Here are some comments Smiley shared during her visit:
“When I began The Last Hundred Years trilogy, I might have called it A History of Weather on the Farm…. I wanted to depict the interface between weather and farming.”
“Some of the most sinister changes in the last 100 years have been in farming.”
“Without farming, I would have nothing to wear, nothing to eat, and nothing to feed my horses.”
“I grew up in St. Louis, but I didn’t like living in town. I was always interested in the landscape.”
“Ames [Iowa] was where I saw the world in a new light and I got much more interested in writing about the world and not just families.”

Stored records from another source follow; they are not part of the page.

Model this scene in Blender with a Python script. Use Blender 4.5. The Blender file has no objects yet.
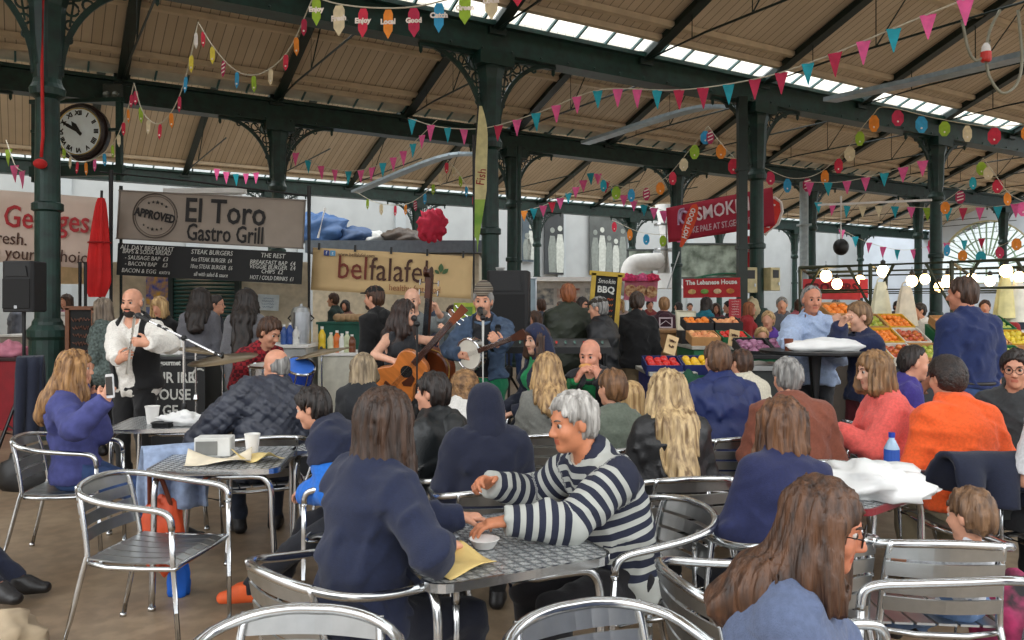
import bpy, math, random
import numpy as np
from mathutils import Vector, Matrix
SC = bpy.context.scene
COL = SC.collection
PI = math.pi
rnd = random.Random(7)
F_PX, HOR, CX, EYE = 800.0, 305.0, 512.0, 1.6

def P(px, py, Y):
    return Vector(((px - CX) * Y / F_PX, Y, EYE - (py - HOR) * Y / F_PX))

def lin(c):
    c = c / 255.0
    return c / 12.92 if c <= 0.04045 else ((c + 0.055) / 1.055) ** 2.4

def rgb(r, g, b):
    return (lin(r), lin(g), lin(b), 1.0)

# ---------------------------------------------------------------- materials
MATS = {}

def _new(name):
    m = bpy.data.materials.new(name)
    m.use_nodes = True
    nt = m.node_tree
    return m, nt, nt.nodes['Principled BSDF']

def mat(c, rough=0.6, metal=0.0, var=0.12, scale=8.0, bump=0.0, bscale=60.0, stretch=(1, 1, 1), sheen=0.0, c2=None, coat=0.0):
    """plain procedural surface: base colour broken up by noise, optional bump"""
    key = (tuple(c), rough, metal, var, scale, bump, bscale, tuple(stretch), sheen, tuple(c2) if c2 else None, coat)
    if key in MATS:
        return MATS[key]
    m, nt, b = _new('surface')
    N, L = nt.nodes, nt.links
    tc = N.new('ShaderNodeTexCoord')
    mp = N.new('ShaderNodeMapping'); mp.inputs['Scale'].default_value = stretch
    L.new(tc.outputs['Object'], mp.inputs['Vector'])
    no = N.new('ShaderNodeTexNoise'); no.inputs['Scale'].default_value = scale; no.inputs['Detail'].default_value = 4
    L.new(mp.outputs['Vector'], no.inputs['Vector'])
    rp = N.new('ShaderNodeValToRGB')
    base = rgb(*c)
    a = [max(0, x * (1 - var)) for x in base[:3]]
    z = [min(1, x * (1 + var)) for x in base[:3]] if c2 is None else rgb(*c2)[:3]
    rp.color_ramp.elements[0].position = 0.35; rp.color_ramp.elements[1].position = 0.65
    rp.color_ramp.elements[0].color = (*a, 1); rp.color_ramp.elements[1].color = (*z, 1)
    L.new(no.outputs['Fac'], rp.inputs['Fac'])
    L.new(rp.outputs['Color'], b.inputs['Base Color'])
    b.inputs['Roughness'].default_value = rough
    b.inputs['Metallic'].default_value = metal
    if sheen: b.inputs['Sheen Weight'].default_value = sheen
    if coat: b.inputs['Coat Weight'].default_value = coat
    if bump:
        n2 = N.new('ShaderNodeTexNoise'); n2.inputs['Scale'].default_value = bscale
        L.new(mp.outputs['Vector'], n2.inputs['Vector'])
        bp = N.new('ShaderNodeBump'); bp.inputs['Strength'].default_value = bump; bp.inputs['Distance'].default_value = 0.01
        L.new(n2.outputs['Fac'], bp.inputs['Height']); L.new(bp.outputs['Normal'], b.inputs['Normal'])
    MATS[key] = m
    return m

def fabric(*c):
    return mat(c, 0.92, 0, 0.10, 70, 0.3, 260, sheen=0.1)

def leather(*c):
    return mat(c, 0.45, 0, 0.1, 40, 0.2, 90)

def skin(*c):
    return mat(c, 0.5, 0, 0.08, 26)

def hairmat(c, c2, curl=0):
    return mat(c, 0.5, 0, 0.25, 30 if curl else 42, 0.8, 90, stretch=(1, 1, 1) if curl else (1, 1, 0.08), c2=c2)

def metal(c=(196, 198, 200), rough=0.22):
    return mat(c, rough, 1.0, 0.05, 20)

def emis(c, s):
    key = ('e', tuple(c), s)
    if key in MATS: return MATS[key]
    m, nt, b = _new('lamp')
    b.inputs['Base Color'].default_value = rgb(*c)
    b.inputs['Emission Color'].default_value = rgb(*c)
    b.inputs['Emission Strength'].default_value = s
    MATS[key] = m
    return m

def bands(stops, per, attr='along', axis=2, rough=0.9, wob=0.0):
    """repeating bands of colour: stops = [(position 0..1, rgb)], per = band period in metres"""
    m, nt, b = _new('banded')
    N, L = nt.nodes, nt.links
    if attr:
        s = N.new('ShaderNodeAttribute'); s.attribute_name = attr; src = s.outputs['Fac']
    else:
        tc = N.new('ShaderNodeTexCoord'); sp = N.new('ShaderNodeSeparateXYZ')
        L.new(tc.outputs['Object'], sp.inputs[0]); src = sp.outputs[axis]
    d = N.new('ShaderNodeMath'); d.operation = 'DIVIDE'; d.inputs[1].default_value = per; L.new(src, d.inputs[0])
    fr = N.new('ShaderNodeMath'); fr.operation = 'FRACT'; L.new(d.outputs[0], fr.inputs[0])
    rp = N.new('ShaderNodeValToRGB'); rp.color_ramp.interpolation = 'CONSTANT'
    e = rp.color_ramp.elements
    e[0].position = stops[0][0]; e[0].color = rgb(*stops[0][1])
    e[1].position = stops[1][0]; e[1].color = rgb(*stops[1][1])
    for p_, c_ in stops[2:]:
        q = e.new(p_); q.color = rgb(*c_)
    L.new(fr.outputs[0], rp.inputs['Fac']); L.new(rp.outputs['Color'], b.inputs['Base Color'])
    b.inputs['Roughness'].default_value = rough
    return m

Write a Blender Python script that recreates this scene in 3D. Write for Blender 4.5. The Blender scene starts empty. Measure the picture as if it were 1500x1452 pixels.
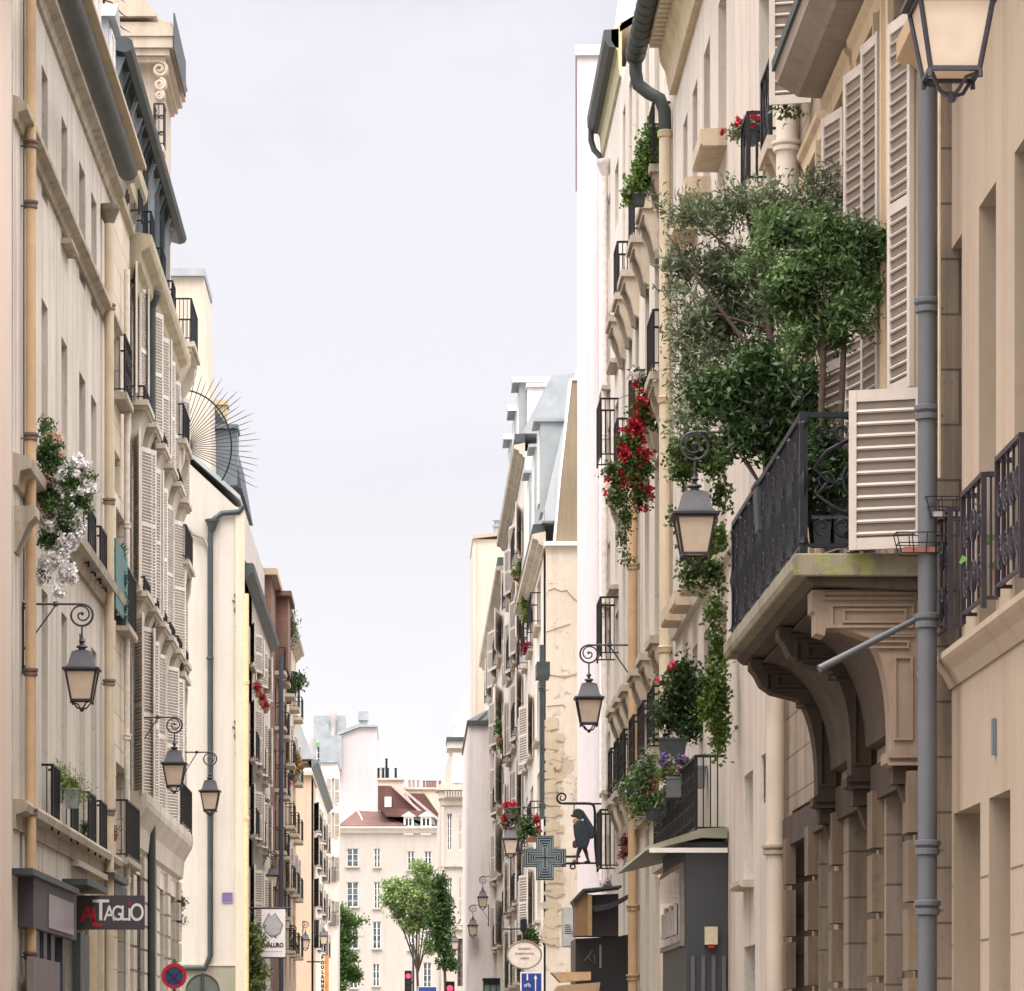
import bpy, math, random
import numpy as np
from mathutils import Vector, Matrix
random.seed(7)
F, HY, VX, EYE = 5400.0, 1530.0, 600.0, 1.6
scene = bpy.context.scene
COL = scene.collection
PI = math.pi

# ------------------------------------------------------------------ materials
def lin(h):
    h = h.lstrip('#'); c = [int(h[i:i+2], 16)/255 for i in (0, 2, 4)]
    return tuple(((x+0.055)/1.055)**2.4 if x > 0.04045 else x/12.92 for x in c)
MATS = {}
def newmat(name):
    m = bpy.data.materials.new(name); m.use_nodes = True
    nt = m.node_tree; b = nt.nodes['Principled BSDF']
    return m, nt, b
def nd(nt, t, **kw):
    n = nt.nodes.new(t)
    for k, v in kw.items():
        if k.startswith('i_'): n.inputs[k[2:].replace('_', ' ')].default_value = v
        else: setattr(n, k, v)
    return n
def mixc(nt, fac, a, b, blend='MIX'):
    n = nt.nodes.new('ShaderNodeMix'); n.data_type = 'RGBA'; n.blend_type = blend
    for s, v in ((0, fac), (6, a), (7, b)):
        if hasattr(v, 'links'): nt.links.new(v, n.inputs[s])
        else: n.inputs[s].default_value = v if s == 0 else (*v[:3], 1)
    return n.outputs[2]
def ramp(nt, src, a, b):
    n = nt.nodes.new('ShaderNodeMapRange'); n.inputs[1].default_value = a; n.inputs[2].default_value = b
    nt.links.new(src, n.inputs[0]); return n.outputs[0]
def plaster(hexcol, var=.12, dirt=.35, joint=None, rough=.92, dirtcol='#6b5c4c', patch=0.0, patchcol='#9a8a76', bump=.25):
    """painted render / limestone: broad mottling, rain streaks, optional ashlar joints (w, h)"""
    key = ('pl', hexcol, var, dirt, joint, dirtcol, patch, patchcol, bump)
    if key in MATS: return MATS[key]
    m, nt, b = newmat('plaster_' + hexcol.strip('#')); L = nt.links.new
    c = lin(hexcol); tc = nd(nt, 'ShaderNodeTexCoord')
    sep = nd(nt, 'ShaderNodeSeparateXYZ'); L(tc.outputs['Object'], sep.inputs[0])
    ad = nd(nt, 'ShaderNodeMath', operation='ADD'); L(sep.outputs[0], ad.inputs[0]); L(sep.outputs[1], ad.inputs[1])
    n1 = nd(nt, 'ShaderNodeTexNoise', i_Scale=.45, i_Detail=8.0, i_Roughness=.6); L(tc.outputs['Object'], n1.inputs[0])
    lo = tuple(x*(1-var) for x in c); hi = tuple(min(1, x*(1+var)) for x in c)
    col = mixc(nt, ramp(nt, n1.outputs[0], .35, .65), lo, hi)
    # streaks: stretched vertically
    mp = nd(nt, 'ShaderNodeMapping'); mp.inputs['Scale'].default_value = (1.6, 1.6, .09); L(tc.outputs['Object'], mp.inputs[0])
    n2 = nd(nt, 'ShaderNodeTexNoise', i_Scale=1.5, i_Detail=7.0, i_Roughness=.65); L(mp.outputs[0], n2.inputs[0])
    st = ramp(nt, n2.outputs[0], .5, .78)
    ml = nd(nt, 'ShaderNodeMath', operation='MULTIPLY'); L(st, ml.inputs[0]); ml.inputs[1].default_value = dirt
    col = mixc(nt, ml.outputs[0], col, lin(dirtcol))
    n3 = nd(nt, 'ShaderNodeTexNoise', i_Scale=6.0, i_Detail=6.0, i_Roughness=.7); L(tc.outputs['Object'], n3.inputs[0])
    ml3 = nd(nt, 'ShaderNodeMath', operation='MULTIPLY'); L(ramp(nt, n3.outputs[0], .55, .75), ml3.inputs[0]); ml3.inputs[1].default_value = dirt*.55
    col = mixc(nt, ml3.outputs[0], col, lin(dirtcol))
    mp2 = nd(nt, 'ShaderNodeMapping'); mp2.inputs['Scale'].default_value = (5, 5, .35); mp2.inputs['Location'].default_value = (3.1, 1.7, .4); L(tc.outputs['Object'], mp2.inputs[0])
    n5 = nd(nt, 'ShaderNodeTexNoise', i_Scale=1.2, i_Detail=9.0, i_Roughness=.75); L(mp2.outputs[0], n5.inputs[0])
    ml5 = nd(nt, 'ShaderNodeMath', operation='MULTIPLY'); L(ramp(nt, n5.outputs[0], .48, .7), ml5.inputs[0]); ml5.inputs[1].default_value = dirt*.45
    col = mixc(nt, ml5.outputs[0], col, lin(dirtcol))
    hgt = n3.outputs[0]
    if patch:
        n4 = nd(nt, 'ShaderNodeTexNoise', i_Scale=.9, i_Detail=9.0, i_Roughness=.7); L(tc.outputs['Object'], n4.inputs[0])
        m4 = nd(nt, 'ShaderNodeMath', operation='MULTIPLY'); L(ramp(nt, n4.outputs[0], .56, .60), m4.inputs[0]); m4.inputs[1].default_value = patch
        col = mixc(nt, m4.outputs[0], col, lin(patchcol))
        hm = nd(nt, 'ShaderNodeMath', operation='SUBTRACT'); L(hgt, hm.inputs[0]); L(m4.outputs[0], hm.inputs[1]); hgt = hm.outputs[0]
    if joint:
        cb = nd(nt, 'ShaderNodeCombineXYZ'); L(ad.outputs[0], cb.inputs[0]); L(sep.outputs[2], cb.inputs[1])
        br = nd(nt, 'ShaderNodeTexBrick'); L(cb.outputs[0], br.inputs[0])
        br.inputs['Scale'].default_value = 1.0; br.inputs['Mortar Size'].default_value = .012 if joint[1] > .1 else .006
        br.inputs['Mortar Smooth'].default_value = .3
        br.inputs['Brick Width'].default_value = joint[0]; br.inputs['Row Height'].default_value = joint[1]
        br.inputs['Color1'].default_value = (1, 1, 1, 1); br.inputs['Color2'].default_value = (.86, .84, .82, 1)
        br.inputs['Mortar'].default_value = (.45, .42, .38, 1)
        col = mixc(nt, 1.0, col, br.outputs[0], 'MULTIPLY')
        hm = nd(nt, 'ShaderNodeMath', operation='SUBTRACT'); L(hgt, hm.inputs[0]); L(br.outputs[1], hm.inputs[1]); hgt = hm.outputs[0]
    L(col, b.inputs['Base Color']); b.inputs['Roughness'].default_value = rough
    bp = nd(nt, 'ShaderNodeBump'); bp.inputs['Strength'].default_value = bump; bp.inputs['Distance'].default_value = .02
    L(hgt, bp.inputs['Height']); L(bp.outputs[0], b.inputs['Normal'])
    MATS[key] = m; return m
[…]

“I loved to read as a kid – horse books, the Bobbsey Twins and Nancy Drew.”
“Every novel is inherently political.”
On why her novel “A Thousand Acres” was a twist on Shakespeare’s “King Lear”: I thought that the girls [Lear’s daughters, Goneril and Regan] didn’t say their point of view. I was somewhat offended by this old guy who kept yammering on.”
On what is her writing habit: “My habit is unbreakable.”
“Put your [writing] investment in the bent of production. The farther away you are from the center of the club, the better off you are.”
On her technique for teaching writing: “I want them to understand it’s about play, it’s about fiddling with it. I want them to understand that originality is a gift.”
“If something is a pleasure after you do it, you feel good. If it’s an addiction, after you do it you feel bad, so for me, writing is a pleasure. I enjoy it. I enjoy the process – it’s like play.”
On where she finds an idea for a novel: “It can come from anything, you just have to be curious.”
“If I’m stuck in my work, I’ll go to the barn. It’s another part of my life that feeds into my work.”